■ TASK DESCRIPTION
Locate the line that contains "Write part 3" in the entries below, then repeat it and every following line through the line that contains "v, f = merge(bars);", exactly, and no others.

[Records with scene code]
+ + + +
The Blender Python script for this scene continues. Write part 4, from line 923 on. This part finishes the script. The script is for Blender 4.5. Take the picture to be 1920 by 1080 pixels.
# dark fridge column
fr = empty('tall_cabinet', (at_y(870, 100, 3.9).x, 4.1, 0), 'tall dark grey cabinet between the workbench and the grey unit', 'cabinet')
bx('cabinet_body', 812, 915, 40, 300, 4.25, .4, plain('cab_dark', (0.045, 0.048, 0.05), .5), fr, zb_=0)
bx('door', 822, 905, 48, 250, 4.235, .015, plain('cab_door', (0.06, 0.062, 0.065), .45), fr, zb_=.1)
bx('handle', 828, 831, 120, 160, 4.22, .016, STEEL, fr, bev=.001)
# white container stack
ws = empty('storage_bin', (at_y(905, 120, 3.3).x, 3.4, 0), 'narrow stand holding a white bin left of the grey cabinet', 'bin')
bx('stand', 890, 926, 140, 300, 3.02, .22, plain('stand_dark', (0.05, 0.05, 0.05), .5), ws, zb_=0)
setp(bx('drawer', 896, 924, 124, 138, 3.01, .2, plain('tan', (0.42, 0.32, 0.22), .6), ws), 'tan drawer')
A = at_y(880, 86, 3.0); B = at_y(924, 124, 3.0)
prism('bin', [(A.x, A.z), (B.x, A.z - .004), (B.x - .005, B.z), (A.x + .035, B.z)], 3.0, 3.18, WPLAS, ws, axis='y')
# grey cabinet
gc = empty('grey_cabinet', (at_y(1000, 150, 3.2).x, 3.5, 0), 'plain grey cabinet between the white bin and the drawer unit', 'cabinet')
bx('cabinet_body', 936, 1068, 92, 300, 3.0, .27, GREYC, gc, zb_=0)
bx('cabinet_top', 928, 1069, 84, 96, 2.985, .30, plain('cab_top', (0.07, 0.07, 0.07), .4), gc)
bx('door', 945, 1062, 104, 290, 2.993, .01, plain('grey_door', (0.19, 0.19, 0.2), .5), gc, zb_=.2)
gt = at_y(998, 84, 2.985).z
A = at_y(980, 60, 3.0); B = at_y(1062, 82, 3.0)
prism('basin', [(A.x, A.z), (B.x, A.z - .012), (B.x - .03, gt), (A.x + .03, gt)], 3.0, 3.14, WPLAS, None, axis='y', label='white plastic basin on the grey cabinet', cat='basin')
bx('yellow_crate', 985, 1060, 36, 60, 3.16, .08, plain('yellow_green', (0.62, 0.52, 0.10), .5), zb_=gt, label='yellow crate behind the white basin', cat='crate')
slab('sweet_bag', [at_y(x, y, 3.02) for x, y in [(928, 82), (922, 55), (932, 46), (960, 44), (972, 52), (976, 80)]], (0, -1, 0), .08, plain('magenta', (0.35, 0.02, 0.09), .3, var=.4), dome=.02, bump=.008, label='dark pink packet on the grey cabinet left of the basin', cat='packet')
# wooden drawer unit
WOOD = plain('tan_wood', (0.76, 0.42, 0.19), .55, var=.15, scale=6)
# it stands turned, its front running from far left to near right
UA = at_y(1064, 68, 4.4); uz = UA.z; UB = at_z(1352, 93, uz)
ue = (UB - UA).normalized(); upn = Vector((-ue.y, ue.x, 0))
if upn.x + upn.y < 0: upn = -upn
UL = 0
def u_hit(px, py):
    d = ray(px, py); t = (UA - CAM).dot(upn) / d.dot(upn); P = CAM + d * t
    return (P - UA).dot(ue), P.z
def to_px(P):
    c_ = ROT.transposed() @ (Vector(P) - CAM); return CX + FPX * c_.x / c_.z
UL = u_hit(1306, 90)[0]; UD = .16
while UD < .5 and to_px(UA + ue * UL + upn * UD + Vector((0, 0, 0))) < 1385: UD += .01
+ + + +
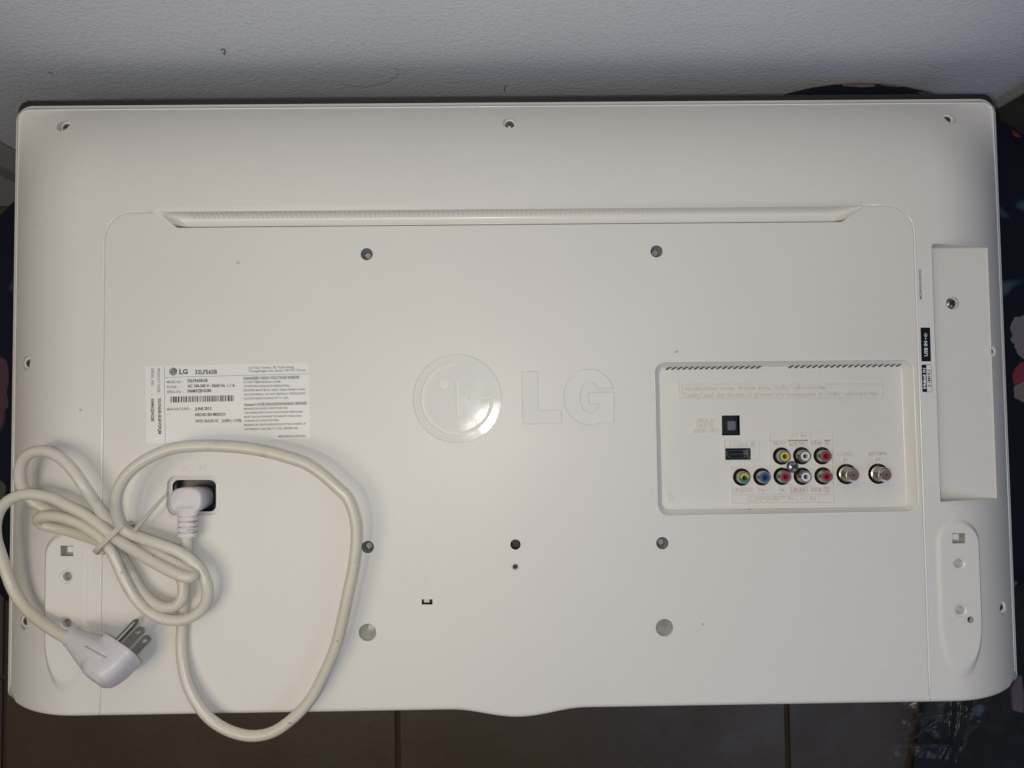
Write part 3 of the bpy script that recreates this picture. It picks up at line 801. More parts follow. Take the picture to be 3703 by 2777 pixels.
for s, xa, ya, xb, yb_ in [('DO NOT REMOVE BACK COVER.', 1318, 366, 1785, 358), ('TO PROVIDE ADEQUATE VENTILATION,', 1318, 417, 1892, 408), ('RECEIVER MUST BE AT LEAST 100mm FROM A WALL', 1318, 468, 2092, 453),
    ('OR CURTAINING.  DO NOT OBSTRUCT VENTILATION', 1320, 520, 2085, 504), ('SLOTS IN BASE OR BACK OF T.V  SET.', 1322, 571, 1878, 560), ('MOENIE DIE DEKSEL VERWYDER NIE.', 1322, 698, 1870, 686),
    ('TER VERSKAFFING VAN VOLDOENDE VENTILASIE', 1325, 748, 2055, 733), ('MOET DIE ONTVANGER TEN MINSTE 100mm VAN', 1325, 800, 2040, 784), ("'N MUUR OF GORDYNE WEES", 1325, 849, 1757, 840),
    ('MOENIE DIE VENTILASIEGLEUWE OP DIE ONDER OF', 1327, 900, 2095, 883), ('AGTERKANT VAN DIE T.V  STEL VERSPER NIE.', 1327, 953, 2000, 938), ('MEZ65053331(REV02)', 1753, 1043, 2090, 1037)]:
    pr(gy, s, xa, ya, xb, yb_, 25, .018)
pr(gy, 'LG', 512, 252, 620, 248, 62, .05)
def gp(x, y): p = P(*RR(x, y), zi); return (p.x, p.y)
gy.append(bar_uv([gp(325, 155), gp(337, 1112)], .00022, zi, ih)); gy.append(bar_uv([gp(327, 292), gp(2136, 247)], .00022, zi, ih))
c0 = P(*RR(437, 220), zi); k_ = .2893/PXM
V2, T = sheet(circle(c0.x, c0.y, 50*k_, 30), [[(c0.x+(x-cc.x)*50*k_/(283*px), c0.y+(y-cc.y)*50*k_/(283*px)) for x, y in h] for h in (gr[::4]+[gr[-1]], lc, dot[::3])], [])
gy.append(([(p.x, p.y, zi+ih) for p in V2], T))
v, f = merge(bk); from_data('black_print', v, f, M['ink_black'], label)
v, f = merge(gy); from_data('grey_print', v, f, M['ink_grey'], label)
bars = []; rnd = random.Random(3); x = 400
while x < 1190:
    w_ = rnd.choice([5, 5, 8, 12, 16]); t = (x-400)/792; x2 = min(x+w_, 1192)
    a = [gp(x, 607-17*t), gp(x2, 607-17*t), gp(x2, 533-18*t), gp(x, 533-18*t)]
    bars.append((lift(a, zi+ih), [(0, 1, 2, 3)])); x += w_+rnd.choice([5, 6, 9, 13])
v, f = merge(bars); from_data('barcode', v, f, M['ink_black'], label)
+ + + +
■ EXERCISE RESULT
Write part 3 of the bpy script that recreates this picture. It picks up at line 801. More parts follow. Take the picture to be 3703 by 2777 pixels.
for s, xa, ya, xb, yb_ in [('DO NOT REMOVE BACK COVER.', 1318, 366, 1785, 358), ('TO PROVIDE ADEQUATE VENTILATION,', 1318, 417, 1892, 408), ('RECEIVER MUST BE AT LEAST 100mm FROM A WALL', 1318, 468, 2092, 453),
    ('OR CURTAINING.  DO NOT OBSTRUCT VENTILATION', 1320, 520, 2085, 504), ('SLOTS IN BASE OR BACK OF T.V  SET.', 1322, 571, 1878, 560), ('MOENIE DIE DEKSEL VERWYDER NIE.', 1322, 698, 1870, 686),
    ('TER VERSKAFFING VAN VOLDOENDE VENTILASIE', 1325, 748, 2055, 733), ('MOET DIE ONTVANGER TEN MINSTE 100mm VAN', 1325, 800, 2040, 784), ("'N MUUR OF GORDYNE WEES", 1325, 849, 1757, 840),
    ('MOENIE DIE VENTILASIEGLEUWE OP DIE ONDER OF', 1327, 900, 2095, 883), ('AGTERKANT VAN DIE T.V  STEL VERSPER NIE.', 1327, 953, 2000, 938), ('MEZ65053331(REV02)', 1753, 1043, 2090, 1037)]:
    pr(gy, s, xa, ya, xb, yb_, 25, .018)
pr(gy, 'LG', 512, 252, 620, 248, 62, .05)
def gp(x, y): p = P(*RR(x, y), zi); return (p.x, p.y)
gy.append(bar_uv([gp(325, 155), gp(337, 1112)], .00022, zi, ih)); gy.append(bar_uv([gp(327, 292), gp(2136, 247)], .00022, zi, ih))
c0 = P(*RR(437, 220), zi); k_ = .2893/PXM
V2, T = sheet(circle(c0.x, c0.y, 50*k_, 30), [[(c0.x+(x-cc.x)*50*k_/(283*px), c0.y+(y-cc.y)*50*k_/(283*px)) for x, y in h] for h in (gr[::4]+[gr[-1]], lc, dot[::3])], [])
gy.append(([(p.x, p.y, zi+ih) for p in V2], T))
v, f = merge(bk); from_data('black_print', v, f, M['ink_black'], label)
v, f = merge(gy); from_data('grey_print', v, f, M['ink_grey'], label)
bars = []; rnd = random.Random(3); x = 400
while x < 1190:
    w_ = rnd.choice([5, 5, 8, 12, 16]); t = (x-400)/792; x2 = min(x+w_, 1192)
    a = [gp(x, 607-17*t), gp(x2, 607-17*t), gp(x2, 533-18*t), gp(x, 533-18*t)]
    bars.append((lift(a, zi+ih), [(0, 1, 2, 3)])); x += w_+rnd.choice([5, 6, 9, 13])
v, f = merge(bars); from_data('barcode', v, f, M['ink_black'], label)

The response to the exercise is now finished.